• **DATASET RECORDS**:
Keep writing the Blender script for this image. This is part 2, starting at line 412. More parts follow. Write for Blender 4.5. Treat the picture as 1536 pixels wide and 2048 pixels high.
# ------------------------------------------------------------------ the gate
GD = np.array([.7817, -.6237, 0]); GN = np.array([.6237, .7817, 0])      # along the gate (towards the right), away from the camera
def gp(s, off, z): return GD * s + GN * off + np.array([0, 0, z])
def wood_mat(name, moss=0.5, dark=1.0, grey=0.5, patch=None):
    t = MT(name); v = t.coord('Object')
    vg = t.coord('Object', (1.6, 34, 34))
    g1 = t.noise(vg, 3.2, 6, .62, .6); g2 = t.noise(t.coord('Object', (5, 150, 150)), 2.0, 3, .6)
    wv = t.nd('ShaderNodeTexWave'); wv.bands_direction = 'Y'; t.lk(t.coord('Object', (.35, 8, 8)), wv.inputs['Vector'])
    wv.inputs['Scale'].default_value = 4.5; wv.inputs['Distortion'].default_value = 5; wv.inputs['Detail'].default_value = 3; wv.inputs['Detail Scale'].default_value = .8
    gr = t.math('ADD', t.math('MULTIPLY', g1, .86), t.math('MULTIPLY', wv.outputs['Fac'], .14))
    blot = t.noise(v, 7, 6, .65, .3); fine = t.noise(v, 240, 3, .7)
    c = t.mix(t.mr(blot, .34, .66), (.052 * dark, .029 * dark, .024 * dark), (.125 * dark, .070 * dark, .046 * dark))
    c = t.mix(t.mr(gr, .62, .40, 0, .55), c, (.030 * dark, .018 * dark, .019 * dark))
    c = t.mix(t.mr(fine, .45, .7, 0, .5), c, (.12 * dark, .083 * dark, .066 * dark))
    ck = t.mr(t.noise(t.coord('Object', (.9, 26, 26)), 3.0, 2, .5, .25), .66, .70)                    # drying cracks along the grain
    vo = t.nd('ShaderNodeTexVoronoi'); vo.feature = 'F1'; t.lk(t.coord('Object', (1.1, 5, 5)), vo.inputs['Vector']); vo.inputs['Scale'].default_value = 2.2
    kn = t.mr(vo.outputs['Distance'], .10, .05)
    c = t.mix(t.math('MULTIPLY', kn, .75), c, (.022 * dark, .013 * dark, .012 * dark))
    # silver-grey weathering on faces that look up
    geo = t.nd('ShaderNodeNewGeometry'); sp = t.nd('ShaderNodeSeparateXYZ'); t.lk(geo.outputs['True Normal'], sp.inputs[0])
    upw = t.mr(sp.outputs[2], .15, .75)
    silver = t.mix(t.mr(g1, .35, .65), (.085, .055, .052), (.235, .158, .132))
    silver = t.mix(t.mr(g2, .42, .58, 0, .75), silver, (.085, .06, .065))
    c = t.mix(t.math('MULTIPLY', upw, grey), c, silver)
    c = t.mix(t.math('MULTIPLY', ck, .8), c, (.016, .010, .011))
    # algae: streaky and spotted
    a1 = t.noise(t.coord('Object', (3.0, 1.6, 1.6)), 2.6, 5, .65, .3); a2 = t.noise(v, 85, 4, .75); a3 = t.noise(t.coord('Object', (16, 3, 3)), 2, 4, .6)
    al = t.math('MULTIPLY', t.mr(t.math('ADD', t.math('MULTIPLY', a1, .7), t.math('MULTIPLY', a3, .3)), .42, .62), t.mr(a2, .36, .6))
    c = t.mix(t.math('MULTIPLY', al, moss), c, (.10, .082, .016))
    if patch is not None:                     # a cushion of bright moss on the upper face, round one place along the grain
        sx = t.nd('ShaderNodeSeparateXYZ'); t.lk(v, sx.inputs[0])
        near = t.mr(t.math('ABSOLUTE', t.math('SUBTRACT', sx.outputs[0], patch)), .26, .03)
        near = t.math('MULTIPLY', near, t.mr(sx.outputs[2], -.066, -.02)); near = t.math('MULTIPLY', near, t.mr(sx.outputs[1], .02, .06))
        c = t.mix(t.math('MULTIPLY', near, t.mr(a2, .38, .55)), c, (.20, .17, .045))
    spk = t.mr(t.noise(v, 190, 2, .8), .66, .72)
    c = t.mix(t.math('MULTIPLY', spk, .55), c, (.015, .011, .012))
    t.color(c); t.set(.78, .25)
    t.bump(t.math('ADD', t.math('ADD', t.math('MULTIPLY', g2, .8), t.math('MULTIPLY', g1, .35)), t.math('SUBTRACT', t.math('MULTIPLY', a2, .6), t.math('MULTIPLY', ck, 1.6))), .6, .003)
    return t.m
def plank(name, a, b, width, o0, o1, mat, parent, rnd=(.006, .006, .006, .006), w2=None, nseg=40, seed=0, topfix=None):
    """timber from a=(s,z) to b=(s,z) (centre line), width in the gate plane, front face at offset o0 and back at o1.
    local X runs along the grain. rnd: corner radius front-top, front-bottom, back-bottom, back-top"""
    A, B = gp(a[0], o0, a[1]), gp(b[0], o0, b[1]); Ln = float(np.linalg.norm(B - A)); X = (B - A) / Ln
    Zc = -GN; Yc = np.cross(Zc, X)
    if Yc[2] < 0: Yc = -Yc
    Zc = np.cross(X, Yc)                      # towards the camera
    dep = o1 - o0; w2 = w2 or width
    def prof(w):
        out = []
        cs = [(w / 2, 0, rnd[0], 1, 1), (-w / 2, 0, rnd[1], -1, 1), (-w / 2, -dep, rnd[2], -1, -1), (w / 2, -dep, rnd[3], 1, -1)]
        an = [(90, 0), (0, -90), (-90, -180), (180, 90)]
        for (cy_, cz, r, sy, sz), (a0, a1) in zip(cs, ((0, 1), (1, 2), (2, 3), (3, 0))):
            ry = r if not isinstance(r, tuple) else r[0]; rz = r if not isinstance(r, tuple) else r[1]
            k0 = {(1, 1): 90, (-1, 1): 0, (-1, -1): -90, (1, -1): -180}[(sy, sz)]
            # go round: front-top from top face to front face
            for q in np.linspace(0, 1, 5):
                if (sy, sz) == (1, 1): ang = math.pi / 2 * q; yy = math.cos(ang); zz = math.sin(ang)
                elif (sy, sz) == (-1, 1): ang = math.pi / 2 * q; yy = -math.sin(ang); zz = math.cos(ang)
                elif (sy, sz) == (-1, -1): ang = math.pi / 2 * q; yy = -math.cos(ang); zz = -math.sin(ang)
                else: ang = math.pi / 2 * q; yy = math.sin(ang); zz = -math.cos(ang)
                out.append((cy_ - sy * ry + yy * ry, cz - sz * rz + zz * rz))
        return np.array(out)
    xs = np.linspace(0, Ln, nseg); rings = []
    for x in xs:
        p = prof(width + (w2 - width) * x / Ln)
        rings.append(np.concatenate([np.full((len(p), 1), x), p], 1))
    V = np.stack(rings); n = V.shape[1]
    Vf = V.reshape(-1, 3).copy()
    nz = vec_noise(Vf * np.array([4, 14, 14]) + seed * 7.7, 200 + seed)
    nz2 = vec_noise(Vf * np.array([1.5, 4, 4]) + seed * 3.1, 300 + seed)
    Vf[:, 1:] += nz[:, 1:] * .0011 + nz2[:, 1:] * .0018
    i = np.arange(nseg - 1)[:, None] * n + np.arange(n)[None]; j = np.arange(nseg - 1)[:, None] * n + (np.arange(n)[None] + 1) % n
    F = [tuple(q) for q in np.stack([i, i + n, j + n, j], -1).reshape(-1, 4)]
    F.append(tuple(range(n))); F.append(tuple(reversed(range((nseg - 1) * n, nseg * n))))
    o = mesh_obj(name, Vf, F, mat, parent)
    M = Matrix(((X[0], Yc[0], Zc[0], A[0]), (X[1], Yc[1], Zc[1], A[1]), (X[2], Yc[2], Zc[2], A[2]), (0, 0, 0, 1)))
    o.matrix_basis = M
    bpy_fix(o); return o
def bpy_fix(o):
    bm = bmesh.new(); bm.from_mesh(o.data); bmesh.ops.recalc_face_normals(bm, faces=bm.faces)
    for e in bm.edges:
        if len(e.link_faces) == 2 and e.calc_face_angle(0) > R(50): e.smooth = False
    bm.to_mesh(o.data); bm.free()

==

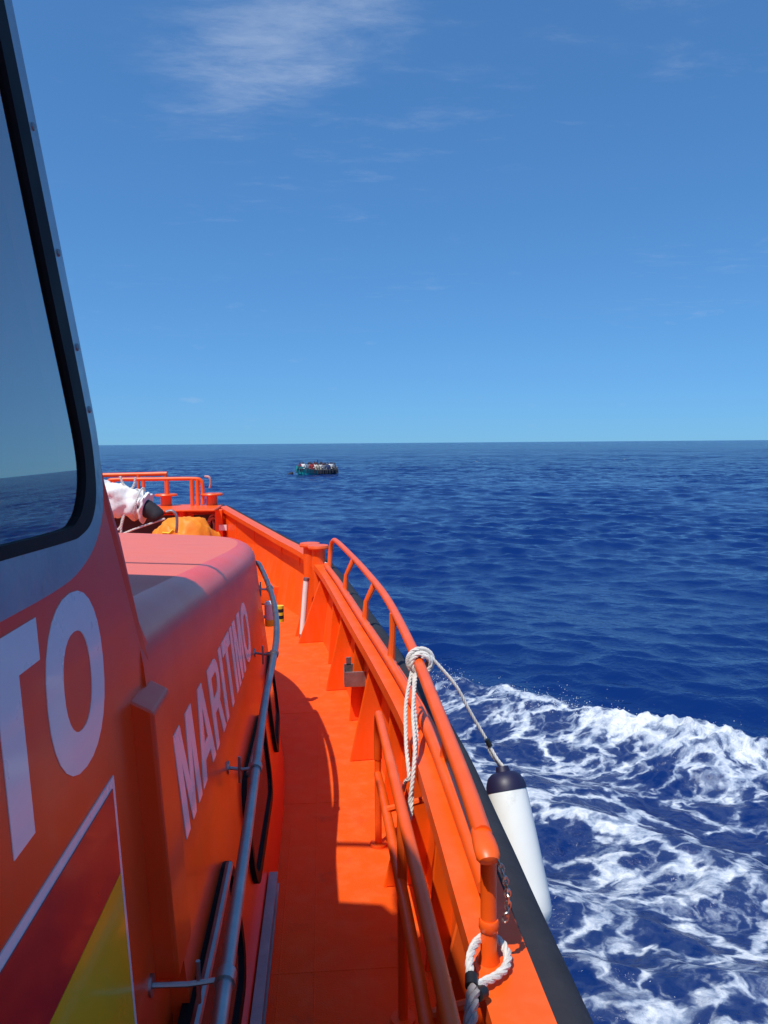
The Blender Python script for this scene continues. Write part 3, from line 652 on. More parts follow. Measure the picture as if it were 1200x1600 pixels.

==

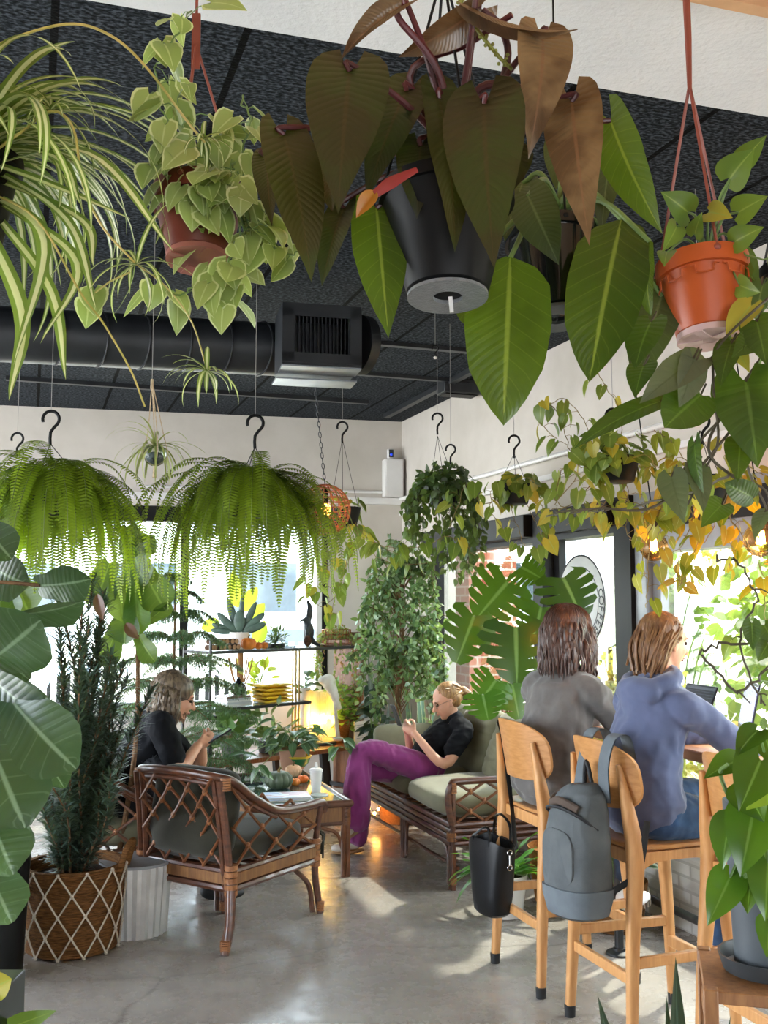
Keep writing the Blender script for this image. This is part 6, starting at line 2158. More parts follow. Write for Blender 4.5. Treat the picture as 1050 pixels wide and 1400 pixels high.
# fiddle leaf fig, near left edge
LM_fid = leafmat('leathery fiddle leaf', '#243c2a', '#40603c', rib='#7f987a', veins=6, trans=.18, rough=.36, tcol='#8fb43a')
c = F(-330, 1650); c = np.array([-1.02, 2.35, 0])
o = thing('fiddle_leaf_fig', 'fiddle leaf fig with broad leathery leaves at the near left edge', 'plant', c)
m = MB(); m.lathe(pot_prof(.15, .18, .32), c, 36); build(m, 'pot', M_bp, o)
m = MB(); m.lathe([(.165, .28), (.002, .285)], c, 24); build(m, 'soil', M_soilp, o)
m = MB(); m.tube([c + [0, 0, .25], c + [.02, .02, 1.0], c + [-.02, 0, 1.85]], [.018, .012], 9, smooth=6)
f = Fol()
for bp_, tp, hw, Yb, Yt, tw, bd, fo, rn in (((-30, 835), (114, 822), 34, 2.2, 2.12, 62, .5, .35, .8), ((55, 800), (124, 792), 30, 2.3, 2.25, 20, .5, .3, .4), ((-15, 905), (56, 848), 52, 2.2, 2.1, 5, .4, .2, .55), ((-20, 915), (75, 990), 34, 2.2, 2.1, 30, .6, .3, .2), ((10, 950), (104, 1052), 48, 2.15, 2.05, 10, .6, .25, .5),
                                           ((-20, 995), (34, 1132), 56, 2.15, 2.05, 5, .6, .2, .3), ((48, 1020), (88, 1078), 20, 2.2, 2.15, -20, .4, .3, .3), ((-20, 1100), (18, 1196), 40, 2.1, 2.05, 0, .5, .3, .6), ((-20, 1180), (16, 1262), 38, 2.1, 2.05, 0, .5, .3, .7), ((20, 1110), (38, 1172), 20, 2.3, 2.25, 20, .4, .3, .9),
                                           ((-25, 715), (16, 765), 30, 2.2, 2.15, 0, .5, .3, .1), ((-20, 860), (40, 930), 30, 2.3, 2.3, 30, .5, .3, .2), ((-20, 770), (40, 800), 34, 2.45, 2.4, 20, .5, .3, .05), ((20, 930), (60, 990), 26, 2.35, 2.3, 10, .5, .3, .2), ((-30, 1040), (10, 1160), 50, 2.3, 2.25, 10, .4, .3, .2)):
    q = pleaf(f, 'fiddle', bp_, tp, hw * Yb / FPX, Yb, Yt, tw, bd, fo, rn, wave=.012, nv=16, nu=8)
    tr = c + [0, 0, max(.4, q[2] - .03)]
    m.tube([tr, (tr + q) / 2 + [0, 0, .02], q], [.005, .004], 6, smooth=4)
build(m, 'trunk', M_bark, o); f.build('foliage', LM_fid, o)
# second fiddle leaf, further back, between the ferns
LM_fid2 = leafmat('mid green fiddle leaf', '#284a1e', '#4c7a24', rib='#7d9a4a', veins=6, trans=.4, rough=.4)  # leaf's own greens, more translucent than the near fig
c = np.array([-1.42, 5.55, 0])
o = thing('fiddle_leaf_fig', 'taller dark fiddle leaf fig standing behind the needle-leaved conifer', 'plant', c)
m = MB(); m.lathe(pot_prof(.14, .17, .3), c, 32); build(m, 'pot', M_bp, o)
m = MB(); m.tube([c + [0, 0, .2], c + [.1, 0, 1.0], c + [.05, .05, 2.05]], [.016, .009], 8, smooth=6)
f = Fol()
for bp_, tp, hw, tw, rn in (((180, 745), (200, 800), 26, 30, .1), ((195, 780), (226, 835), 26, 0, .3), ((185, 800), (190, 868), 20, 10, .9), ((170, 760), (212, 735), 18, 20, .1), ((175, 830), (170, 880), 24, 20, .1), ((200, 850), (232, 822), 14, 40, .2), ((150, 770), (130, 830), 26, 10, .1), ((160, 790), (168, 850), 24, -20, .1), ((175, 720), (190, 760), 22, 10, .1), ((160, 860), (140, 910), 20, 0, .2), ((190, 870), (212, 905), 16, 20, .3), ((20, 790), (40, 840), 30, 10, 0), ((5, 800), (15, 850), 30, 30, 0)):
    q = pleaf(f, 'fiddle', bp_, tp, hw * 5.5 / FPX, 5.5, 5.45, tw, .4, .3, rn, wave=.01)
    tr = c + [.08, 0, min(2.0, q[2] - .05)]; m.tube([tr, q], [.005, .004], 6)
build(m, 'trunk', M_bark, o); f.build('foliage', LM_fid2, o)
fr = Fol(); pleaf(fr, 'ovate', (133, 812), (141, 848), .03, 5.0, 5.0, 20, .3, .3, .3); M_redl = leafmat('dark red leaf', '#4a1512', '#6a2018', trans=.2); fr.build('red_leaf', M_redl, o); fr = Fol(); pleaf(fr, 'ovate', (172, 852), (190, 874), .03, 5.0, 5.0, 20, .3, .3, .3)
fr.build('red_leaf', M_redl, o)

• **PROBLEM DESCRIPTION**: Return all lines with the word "Write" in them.

• **TASK SOLUTION**:
Keep writing the Blender script for this image. This is part 2, starting at line 412. More parts follow. Write for Blender 4.5. Treat the picture as 1536 pixels wide and 2048 pixels high.
The Blender Python script for this scene continues. Write part 3, from line 652 on. More parts follow. Measure the picture as if it were 1200x1600 pixels.
Keep writing the Blender script for this image. This is part 6, starting at line 2158. More parts follow. Write for Blender 4.5. Treat the picture as 1050 pixels wide and 1400 pixels high.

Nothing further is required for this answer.